§ PROBLEM REQUIREMENTS
Copy each line exactly.

· · · ·

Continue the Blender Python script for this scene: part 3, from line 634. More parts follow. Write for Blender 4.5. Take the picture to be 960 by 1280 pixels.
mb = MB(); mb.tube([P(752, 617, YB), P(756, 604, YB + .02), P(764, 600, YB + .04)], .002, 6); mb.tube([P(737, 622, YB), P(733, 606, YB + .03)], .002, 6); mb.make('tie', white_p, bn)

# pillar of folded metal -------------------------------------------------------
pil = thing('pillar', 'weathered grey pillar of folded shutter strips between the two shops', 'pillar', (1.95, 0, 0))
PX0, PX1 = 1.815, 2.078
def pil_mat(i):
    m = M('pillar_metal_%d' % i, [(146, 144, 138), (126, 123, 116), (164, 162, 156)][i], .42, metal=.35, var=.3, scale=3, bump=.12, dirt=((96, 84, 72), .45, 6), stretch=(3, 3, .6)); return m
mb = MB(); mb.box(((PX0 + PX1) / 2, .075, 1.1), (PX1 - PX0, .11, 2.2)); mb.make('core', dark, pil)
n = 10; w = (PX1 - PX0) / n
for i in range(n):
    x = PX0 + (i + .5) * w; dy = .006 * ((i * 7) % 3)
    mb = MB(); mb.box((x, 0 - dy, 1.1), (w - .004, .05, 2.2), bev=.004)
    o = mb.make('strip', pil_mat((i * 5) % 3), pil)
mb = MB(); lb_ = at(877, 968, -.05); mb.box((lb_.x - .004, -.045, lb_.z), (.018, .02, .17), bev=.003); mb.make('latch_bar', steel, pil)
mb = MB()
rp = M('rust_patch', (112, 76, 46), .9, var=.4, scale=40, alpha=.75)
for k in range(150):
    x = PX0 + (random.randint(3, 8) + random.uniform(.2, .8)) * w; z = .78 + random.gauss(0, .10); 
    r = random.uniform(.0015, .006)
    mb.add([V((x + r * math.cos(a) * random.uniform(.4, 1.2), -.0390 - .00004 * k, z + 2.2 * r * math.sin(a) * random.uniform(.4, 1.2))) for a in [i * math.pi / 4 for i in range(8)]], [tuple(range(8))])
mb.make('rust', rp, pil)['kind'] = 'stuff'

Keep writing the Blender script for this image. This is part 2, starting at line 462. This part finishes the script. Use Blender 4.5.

· · · ·

§ THE SOLUTION
Continue the Blender Python script for this scene: part 3, from line 634. More parts follow. Write for Blender 4.5. Take the picture to be 960 by 1280 pixels.
mb = MB(); mb.tube([P(752, 617, YB), P(756, 604, YB + .02), P(764, 600, YB + .04)], .002, 6); mb.tube([P(737, 622, YB), P(733, 606, YB + .03)], .002, 6); mb.make('tie', white_p, bn)

# pillar of folded metal -------------------------------------------------------
pil = thing('pillar', 'weathered grey pillar of folded shutter strips between the two shops', 'pillar', (1.95, 0, 0))
PX0, PX1 = 1.815, 2.078
def pil_mat(i):
    m = M('pillar_metal_%d' % i, [(146, 144, 138), (126, 123, 116), (164, 162, 156)][i], .42, metal=.35, var=.3, scale=3, bump=.12, dirt=((96, 84, 72), .45, 6), stretch=(3, 3, .6)); return m
mb = MB(); mb.box(((PX0 + PX1) / 2, .075, 1.1), (PX1 - PX0, .11, 2.2)); mb.make('core', dark, pil)
n = 10; w = (PX1 - PX0) / n
for i in range(n):
    x = PX0 + (i + .5) * w; dy = .006 * ((i * 7) % 3)
    mb = MB(); mb.box((x, 0 - dy, 1.1), (w - .004, .05, 2.2), bev=.004)
    o = mb.make('strip', pil_mat((i * 5) % 3), pil)
mb = MB(); lb_ = at(877, 968, -.05); mb.box((lb_.x - .004, -.045, lb_.z), (.018, .02, .17), bev=.003); mb.make('latch_bar', steel, pil)
mb = MB()
rp = M('rust_patch', (112, 76, 46), .9, var=.4, scale=40, alpha=.75)
for k in range(150):
    x = PX0 + (random.randint(3, 8) + random.uniform(.2, .8)) * w; z = .78 + random.gauss(0, .10); 
    r = random.uniform(.0015, .006)
    mb.add([V((x + r * math.cos(a) * random.uniform(.4, 1.2), -.0390 - .00004 * k, z + 2.2 * r * math.sin(a) * random.uniform(.4, 1.2))) for a in [i * math.pi / 4 for i in range(8)]], [tuple(range(8))])
mb.make('rust', rp, pil)['kind'] = 'stuff'

Keep writing the Blender script for this image. This is part 2, starting at line 462. This part finishes the script. Use Blender 4.5.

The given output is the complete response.